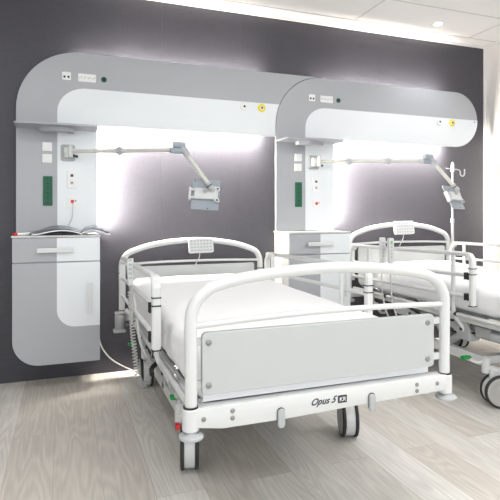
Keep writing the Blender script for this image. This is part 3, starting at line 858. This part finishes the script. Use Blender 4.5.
# ---------------------------------------------------------------- handsets
def handset(x, y, z0, z1, label, green=False, lean=0.0, w=.034):
    h = thing('bed_handset', label, 'hand control', (x, y, z0))
    R = RT(lean, 3, 'X')
    def T(bm):
        for v in bm.verts: v.co = R @ v.co + Vector((x, y, z0))
        return bm
    H = z1-z0
    prof = [(-w*.34, .015), (w*.34, .015), (w*.42, H*.3), (w*.55, H*.7), (w*.55, H-.012), (w*.42, H), (-w*.42, H), (-w*.55, H-.012), (-w*.55, H*.7), (-w*.42, H*.3)]
    obj('case', T(prism_xz(B(), prof, -.012, .012, .003)), 'hand', h)
    bm = B()
    for k in range(5): box(bm, -.008, .008, -.0145, -.0115, H*.32+k*.024, H*.32+k*.024+.011)
    obj('button', T(bm), 'lightgrey', h)
    if green: obj('green_button', T(lathe(B(), (0, -.012, H-.028), (0, -1, 0), [(.010, -.001), (.010, .003), (0, .003)], 14)), mat('pale_green_button', (.15, .5, .18), .5), h)
    obj('strain_relief', T(cyl(B(), (0, 0, .016), (0, 0, -.02), .008, .005, 12)), 'midgrey', h, True)
    obj('hook', T(tube(B(), [(0, .010, H*.62), (0, .036, H*.66), (0, .046, H*.55)], .005, 8)), 'hand', h, True)
    return h

def coil(path, r, turns, wire):
    P = smooth_pts(path, 14)
    # resample evenly
    Ls = [0]
    for a, b in zip(P, P[1:]): Ls.append(Ls[-1]+(b-a).length)
    N = turns*9; out = []
    up = Vector((0, 1, 0)); nrm = None
    j = 0
    for i in range(N+1):
        s = Ls[-1]*i/N
        while j < len(P)-2 and Ls[j+1] < s: j += 1
        t = (s-Ls[j])/max(1e-9, Ls[j+1]-Ls[j])
        p = P[j].lerp(P[j+1], t); tg = (P[j+1]-P[j]).normalized()
        if nrm is None: nrm = (up-tg*up.dot(tg)).normalized()
        nrm = (nrm-tg*nrm.dot(tg)).normalized(); bi = tg.cross(nrm)
        a = 2*PI*turns*i/N
        out.append(p+nrm*r*math.cos(a)+bi*r*math.sin(a))
    return tube(B(), out, wire, 6, False)

h1 = handset(.333, -.98, .745, .905, 'white handset with coiled cable hooked over the left rail of the nearer bed', False, -.06, .03)
obj('coiled_cable', coil([(.333, -.985, .735), (.335, -1.02, .60), (.340, -1.10, .45), (.355, -1.12, .32), (.39, -1.10, .245), (.425, -1.08, .30), (.435, -1.06, .40)], .0115, 44, .0036), 'cable', h1, True)
obj('smooth_loop', tube(B(), [(.345, -.99, .74), (.362, -1.02, .60), (.372, -1.10, .48), (.40, -1.14, .41), (.43, -1.12, .40), (.44, -1.08, .43)], .0085, 8), 'cable', h1, True)
h2 = handset(2.222, -.60, .765, .975, 'plain white handset, the left one of the pair on the rail between the beds', False, 0, .038)
obj('cord', tube(B(), [(2.222, -.60, .75), (2.215, -.60, .68), (2.21, -.62, .55), (2.22, -.66, .42), (2.26, -.70, .36), (2.34, -.72, .40)], .006, 8), 'cable', h2, True)
h3 = handset(2.222, -.70, .765, .975, 'white handset with a green button, the right one of the pair on the rail', True, 0, .040)
obj('cord', tube(B(), [(2.222, -.70, .75), (2.215, -.71, .66), (2.21, -.74, .52), (2.23, -.78, .40), (2.29, -.80, .36), (2.36, -.80, .41)], .006, 8), 'cable', h3, True)

# clamp-on motor unit at the head corner of the nearer bed
ab = thing('bottle_holder', 'small grey metal holder clamped low at the head corner of the nearer bed', 'holder', (.335, -.20, .50))
DH = Vector((.022, 0, -.105))
def dn(bm):
    bmesh.ops.translate(bm, verts=bm.verts, vec=DH); return bm
obj('cup', dn(lathe(B(), (.335, -.20, .46), (0, 0, 1), [(0, 0), (.030, 0), (.034, .01), (.036, .09), (.030, .10), (0, .10)], 20)), 'midgrey', ab, True)
obj('bracket', dn(box(B(), .30, .372, -.225, -.175, .562, .580, .004)), 'steel', ab)
obj('foot_plate', dn(box(B(), .290, .375, -.23, -.165, .435, .460, .010)), 'lightgrey', ab)

# drip pole at the head of the farther bed
dp = thing('drip_pole', 'chrome drip pole with two hooks rising from the head of the farther bed', 'drip stand', (3.285, -.14, .45))
PX, PY = 3.287, -.145
obj('pole', tube(B(), [(PX, PY, .46), (PX, PY, 1.10)], .0125, 12, False), 'steel', dp, True)
obj('upper_pole', tube(B(), [(PX, PY, 1.08), (PX, PY, 1.585)], .008, 12, False), 'steel', dp, True)
obj('collar', cyl(B(), (PX, PY, 1.07), (PX, PY, 1.11), .017, n=16, bev=.003), 'lightgrey', dp, True)
bm = B(); cyl(bm, (PX, PY, 1.53), (PX, PY, 1.60), .016, n=14, bev=.004); lathe(bm, (PX, PY, 1.60), (0, 0, 1), [(.012, 0), (.014, .01), (0, .022)], 14)
obj('hook_head', bm, 'plate', dp, True)
obj('hook', tube(B(), [(PX, PY, 1.553), (PX-.05, PY-.01, 1.557), (PX-.095, PY-.03, 1.557)], .005, 8), 'steel', dp, True)
obj('hook', tube(B(), [(PX, PY, 1.555), (PX+.06, PY, 1.553), (PX+.085, PY, 1.54), (PX+.09, PY, 1.51), (PX+.112, PY, 1.495), (PX+.135, PY, 1.51), (PX+.138, PY, 1.56)], .006, 8), 'steel', dp, True)
obj('clamp', box(B(), PX-.03, PX+.03, PY-.0, PY+.05, .47, .51, .006), 'lightgrey', dp)

# mains cable from the cabinet to the nearer bed
pc = obj('power_cable', tube(B(), [(.222, -.012, .34), (.228, -.02, .27), (.25, -.03, .19), (.31, -.05, .11), (.40, -.09, .055), (.50, -.15, .02), (.60, -.22, .006), (.75, -.4, .006), (.80, -.6, .006)], .005, 8), 'cable', None, True, loc=(.4, -.1, 0))
tag(pc, 'pale grey mains cable drooping from the left cabinet side to the floor', 'cable')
::::::::
- Exercise instructions
Quote, exactly and only, the lines from the first line of the data above through the line containing "return tube(B(), out, wire, 6, False)". The pictures do not belong in it.

- Correct response
Keep writing the Blender script for this image. This is part 3, starting at line 858. This part finishes the script. Use Blender 4.5.
# ---------------------------------------------------------------- handsets
def handset(x, y, z0, z1, label, green=False, lean=0.0, w=.034):
    h = thing('bed_handset', label, 'hand control', (x, y, z0))
    R = RT(lean, 3, 'X')
    def T(bm):
        for v in bm.verts: v.co = R @ v.co + Vector((x, y, z0))
        return bm
    H = z1-z0
    prof = [(-w*.34, .015), (w*.34, .015), (w*.42, H*.3), (w*.55, H*.7), (w*.55, H-.012), (w*.42, H), (-w*.42, H), (-w*.55, H-.012), (-w*.55, H*.7), (-w*.42, H*.3)]
    obj('case', T(prism_xz(B(), prof, -.012, .012, .003)), 'hand', h)
    bm = B()
    for k in range(5): box(bm, -.008, .008, -.0145, -.0115, H*.32+k*.024, H*.32+k*.024+.011)
    obj('button', T(bm), 'lightgrey', h)
    if green: obj('green_button', T(lathe(B(), (0, -.012, H-.028), (0, -1, 0), [(.010, -.001), (.010, .003), (0, .003)], 14)), mat('pale_green_button', (.15, .5, .18), .5), h)
    obj('strain_relief', T(cyl(B(), (0, 0, .016), (0, 0, -.02), .008, .005, 12)), 'midgrey', h, True)
    obj('hook', T(tube(B(), [(0, .010, H*.62), (0, .036, H*.66), (0, .046, H*.55)], .005, 8)), 'hand', h, True)
    return h

def coil(path, r, turns, wire):
    P = smooth_pts(path, 14)
    # resample evenly
    Ls = [0]
    for a, b in zip(P, P[1:]): Ls.append(Ls[-1]+(b-a).length)
    N = turns*9; out = []
    up = Vector((0, 1, 0)); nrm = None
    j = 0
    for i in range(N+1):
        s = Ls[-1]*i/N
        while j < len(P)-2 and Ls[j+1] < s: j += 1
        t = (s-Ls[j])/max(1e-9, Ls[j+1]-Ls[j])
        p = P[j].lerp(P[j+1], t); tg = (P[j+1]-P[j]).normalized()
        if nrm is None: nrm = (up-tg*up.dot(tg)).normalized()
        nrm = (nrm-tg*nrm.dot(tg)).normalized(); bi = tg.cross(nrm)
        a = 2*PI*turns*i/N
        out.append(p+nrm*r*math.cos(a)+bi*r*math.sin(a))
    return tube(B(), out, wire, 6, False)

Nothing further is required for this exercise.